Zamierzam zmienić auto na Honde Prelude. Cena jest atrakcyjna bo 5.500 tys za 95 rok
silnik 2.0 16V benzyna, do drobnych poprawek lakierniczych.
Co o tym myślicie? Opłaca się?
Myślę również nad założeniem w niej gazu,sekwencji...
Pali dużo bo czytałam o tym na różnych stronkach...
A wiadomo gaz tańszy
Co o tym myślicie? Co możecie mi doradzić?
Co ogólnie wiecie i możecie mi powiedzieć o tym aucie?
Pozdrawiam
lista tematów
Prelude strona 1 z 2
Honda jak honda, jest extra wozem, blacha to wiadomo w tym roczniku trzeba robić, szczególnie nadkola, ale to nie jest problem. Jak wiadomo silniczki Hani są nie do zdarcia. Miałem CRX 1.6 VTEC i nie mogłem jej zarżnąć, jedynie mi sprzęgło padło ale nie silnik. Samochodzik jest udany, przyjemny w prowadzeniu, i jak każdy Japan motor lub górną skalę na obrotomierzu ;) Uważaj jedynie na przeszłość auta ponieważ sporo właścicieli tuninguje motorki, i można trafić na egzemplarz po młodym właścicielu;)
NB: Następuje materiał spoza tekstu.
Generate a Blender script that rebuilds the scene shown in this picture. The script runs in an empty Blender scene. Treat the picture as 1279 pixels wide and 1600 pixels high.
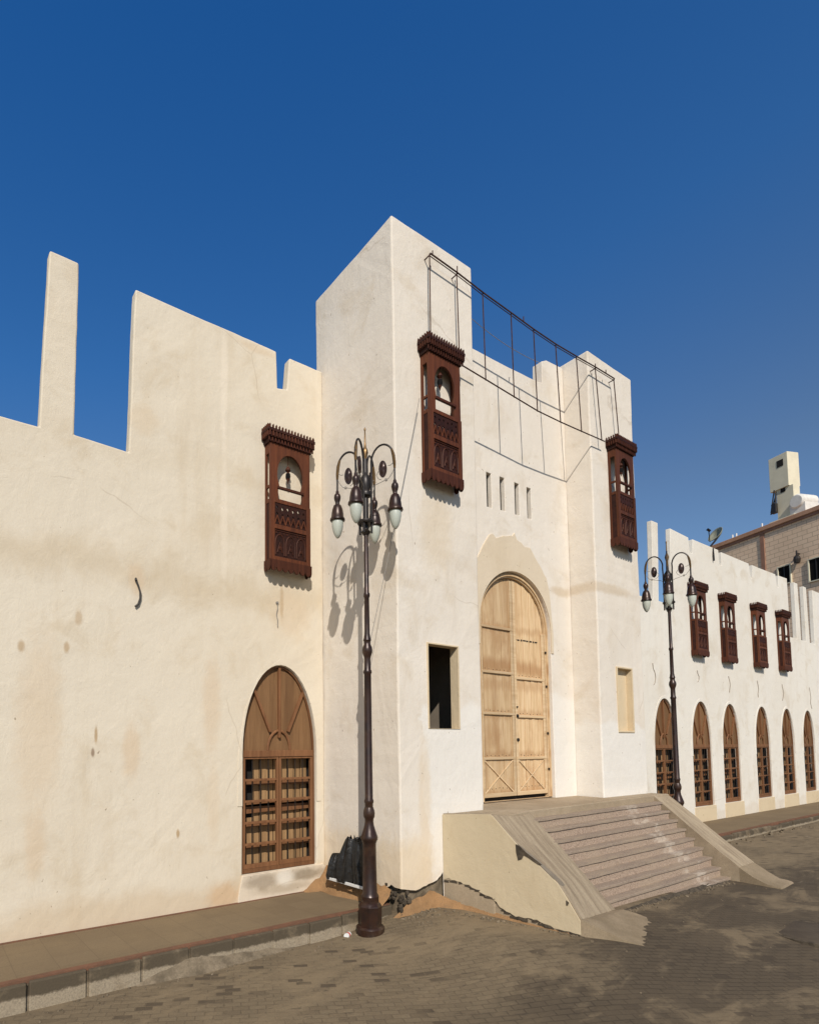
import bpy, bmesh, math, random
from mathutils import Vector, Matrix, noise as mnoise
random.seed(7)
R = math.radians
sc = bpy.context.scene
COL = sc.collection

# ------------------------------------------------------------------ camera
CAM_H = 1.9
F, CX, CY = 888.453, 476.011, 1105.78          # focal length / principal point in photo pixels (1279 x 1600)
YAW, PIT, ROL = R(33.46680), R(3.70187), R(-0.22306)
cf = Vector((math.sin(YAW)*math.cos(PIT), math.cos(YAW)*math.cos(PIT), math.sin(PIT)))
cr0 = Vector((math.cos(YAW), -math.sin(YAW), 0)); cu0 = cr0.cross(cf)
cr = cr0*math.cos(ROL) + cu0*math.sin(ROL); cu = -cr0*math.sin(ROL) + cu0*math.cos(ROL)
cam = bpy.data.cameras.new('camera'); cam_o = bpy.data.objects.new('camera', cam); COL.objects.link(cam_o)
m = Matrix.Identity(4)
for i, v in enumerate((cr, cu, -cf)):
    m[0][i], m[1][i], m[2][i] = v
m.translation = (0, 0, CAM_H); cam_o.matrix_world = m
cam.sensor_fit = 'HORIZONTAL'; cam.sensor_width = 36; cam.lens = 36*F/1279
cam.shift_x = (639.5-CX)/1279; cam.shift_y = (CY-800)/1279
cam.clip_start = 0.05; cam.clip_end = 3000
sc.camera = cam_o

# ------------------------------------------------------------------ sun, sky, exposure
SUN_AZ, SUN_EL = R(34), R(37.5)                # sun stands to the left of and behind the viewer
sd = Vector((-math.sin(SUN_AZ)*math.cos(SUN_EL), -math.cos(SUN_AZ)*math.cos(SUN_EL), math.sin(SUN_EL)))
sun = bpy.data.lights.new('sun', 'SUN'); sun.energy = 4.0; sun.angle = R(0.53); sun.color = (1.0, 0.94, 0.86)
sun_o = bpy.data.objects.new('sun', sun); COL.objects.link(sun_o)
sun_o.rotation_euler = sd.to_track_quat('Z', 'Y').to_euler()
w = bpy.data.worlds.new('World'); sc.world = w; w.use_nodes = True
wn = w.node_tree; wn.nodes.clear()
sky = wn.nodes.new('ShaderNodeTexSky'); sky.sky_type = 'NISHITA'; sky.sun_disc = False
sky.sun_elevation = SUN_EL; sky.sun_rotation = R(214); sky.air_density = 1.0; sky.dust_density = 0.2; sky.ozone_density = 2.5
sky.altitude = 600
gam = wn.nodes.new('ShaderNodeGamma'); gam.inputs[1].default_value = 1.0
hsv = wn.nodes.new('ShaderNodeHueSaturation'); hsv.inputs['Saturation'].default_value = 1.1
bg = wn.nodes.new('ShaderNodeBackground'); bg.inputs[1].default_value = 0.085
wo = wn.nodes.new('ShaderNodeOutputWorld')
wn.links.new(sky.outputs[0], gam.inputs[0]); wn.links.new(gam.outputs[0], hsv.inputs['Color'])
# the deep polarised blue away from the sun: the sky loses its red towards the zenith and to the left
gtc = wn.nodes.new('ShaderNodeTexCoord')
dot = wn.nodes.new('ShaderNodeVectorMath'); dot.operation = 'DOT_PRODUCT'; dot.inputs[1].default_value = tuple(Vector((0, 0, 2.3)) - cr0*.32)
wn.links.new(gtc.outputs['Generated'], dot.inputs[0])
rmp = wn.nodes.new('ShaderNodeValToRGB'); add_ = wn.nodes.new('ShaderNodeMath'); add_.operation = 'MULTIPLY_ADD'; add_.inputs[1].default_value = .5; add_.inputs[2].default_value = -.17
wn.links.new(dot.outputs['Value'], add_.inputs[0]); wn.links.new(add_.outputs[0], rmp.inputs[0])
el = rmp.color_ramp.elements; el[0].position = .18; el[0].color = (1.05, 1.03, 1.03, 1); el[1].position = .82; el[1].color = (.28, 1.0, 1.58, 1)
e = el.new(.50); e.color = (.54, 1.08, 1.45, 1)
tint = wn.nodes.new('ShaderNodeMix'); tint.data_type = 'RGBA'; tint.blend_type = 'MULTIPLY'; 
anti = wn.nodes.new('ShaderNodeVectorMath'); anti.operation = 'DOT_PRODUCT'; anti.inputs[1].default_value = (math.sin(SUN_AZ), math.cos(SUN_AZ), 0)
wn.links.new(gtc.outputs['Generated'], anti.inputs[0])
mr = wn.nodes.new('ShaderNodeMapRange'); mr.inputs[1].default_value = 0.0; mr.inputs[2].default_value = .42; mr.interpolation_type = 'SMOOTHSTEP'
wn.links.new(anti.outputs['Value'], mr.inputs[0]); wn.links.new(mr.outputs[0], tint.inputs[0])
wn.links.new(hsv.outputs[0], tint.inputs[6]); wn.links.new(rmp.outputs[0], tint.inputs[7])
wn.links.new(tint.outputs[2], bg.inputs[0]); wn.links.new(bg.outputs[0], wo.inputs[0])
sc.view_settings.view_transform = 'Standard'; sc.view_settings.look = 'None'
sc.view_settings.exposure = 0.15; sc.view_settings.gamma = 1
sc.cycles.max_bounces = 6

# ------------------------------------------------------------------ measuring helpers (survey of the photograph)
def ray(px, py): return (px-CX)/F*cr - (py-CY)/F*cu + cf
def PY(px, py, Y):
    d = ray(px, py); t = Y/d.y; return Vector((d.x*t, Y, CAM_H+d.z*t))
def PZ(px, py, z):
    d = ray(px, py); t = (z-CAM_H)/d.z; return Vector((d.x*t, d.y*t, z))
def PP(px, py, p, n):
    d = ray(px, py); c = Vector((0, 0, CAM_H)); t = (Vector(p)-c).dot(n)/d.dot(n); return c+d*t
YW, YT, YR = 5.82, 4.46, 4.857                 # planes of the long walls, of the tower fronts, of the gate wall
XT0, XT1, XT2, XT3 = 4.14, 5.46, 8.04, 9.30    # tower sides
ZT, ZW, ZL = 7.83, 6.76, 1.127                 # tower top, wall top, landing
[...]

Moim zdaniem się nie opłaca.
Cena auta 5500zł masz zamiar założyć sekwencję to plus min 2000zł plus zrobienie "drobnych" poprawek lakierniczych, a być może malowanie całego auta to kolejne pieniądze.
Ja wolałbym za te około 8-9tyś bo tyle ta honda łącznie Cie wyniesie kupić, już auto z sekwencją pod którym nie trzeba tyle robić. Ale każdy na ten temat ma swoje zdanie. Jak lubisz się w to bawić to bierz.
Pozdro
Nie kupuj badziewia za taką kasę, nie napalaj się, nie podejmuj pochopnych decyzji.
Fajne cycki.
Prawdziwi mężczyźni nie jedzą miodu, prawdziwi mężczyźni jedzą pszczoły !
a ja mam toyotke i to też jest wóz nie do zdarcia
Lean burny są oszczędne zawsze i agresywne gdy trzeba
Jak widzę są różne opinie na temat "made in japan" no fakt każdy ma inny gust i inne zdanie na temat auta. ale jak wiadomo każdy samochód jest ujowy jak ma ujowego właściciela.
tylko,że z tego co ja widzę na allegro to tam tak zadbany samochód jak ten chodzi po minimum 11 tys... więc mogłabym chyba zarobić.. Co do poprawek lakierniczych t mój ojciec sie tym zajmuje więc mam gratis.. a do poprawy jest tylko zderzak i błotnik troszkę... Właśnie zastanawiam sie bo nie chcę się wrąbać w coś.
nie na temat. I wypraszam sobie
mój ojciec sie lubuje w toyotach:) I tu się zgodzę.. jeszcze padła nie mieliśmy:)
jest po młodym właścicielu ale miał go tylko 2 miesiące to mam nadzieję,że nic tam nie ruszał:D
Odrazu uprzedzam,że sprzedaje go bo brat mu sie na motorze zabił i on bierze jego samochód a 2óch nie będzie trzymał... Tak,że bez spekulacji:P
15letnie miało być nie czepiaj się... Jak jesteś spięty to sobie ulżyj a nie..
Cudu nie będzie ale według mnie się może opłacić gdyż te samochody sporo więcej na allegro stoją.. jeślibym go oddała ojcu to już mam przycinkę.